I have many memories of Gertrude at Sidwell. In 1980, the Arts Center was built and, along with it, the Meeting Room. At the first Meeting for Worship in that room, Gertrude was the first to speak. I wish I could remember her exact words, but I recall that she focused on the importance of having a place for silent worship at Sidwell Friends School.

Gertrude not only rode in with me in the mornings, but she would accompany me on errands I had to do after school. We were an odd couple. I was half her age and a foot taller. She introduced me to Bruce's Variety store in Bethesda. When John F. Zeidman '79 invited me to come to his house for lunch after his graduation, I asked him whether Gertrude could come along. He said sure, and we had a lovely time there. Two years later, after John?s untimely death following a mosquito bite in China, Gertrude also accompanied me to John?s home where we paid our respects to his family.

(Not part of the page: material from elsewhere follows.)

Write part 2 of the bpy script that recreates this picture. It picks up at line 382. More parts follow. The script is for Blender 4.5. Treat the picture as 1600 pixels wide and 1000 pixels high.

In 1981, Gertrude retired and the math department was faced with a huge problem: Who would teach Algebra 1? Inspired by Gertrude, I volunteered and soon realized the rewards - and challenges - of teaching this important course. To this day, it remains my favorite class.

My wife and I raised our four children in our farmhouse. For years after Gertrude's retirement, I would bring the kids by her house at Halloween. There she and Ludwig would greet us warmly and we would catch up on old times.

Gertrude was a great companion, colleague, and neighbor.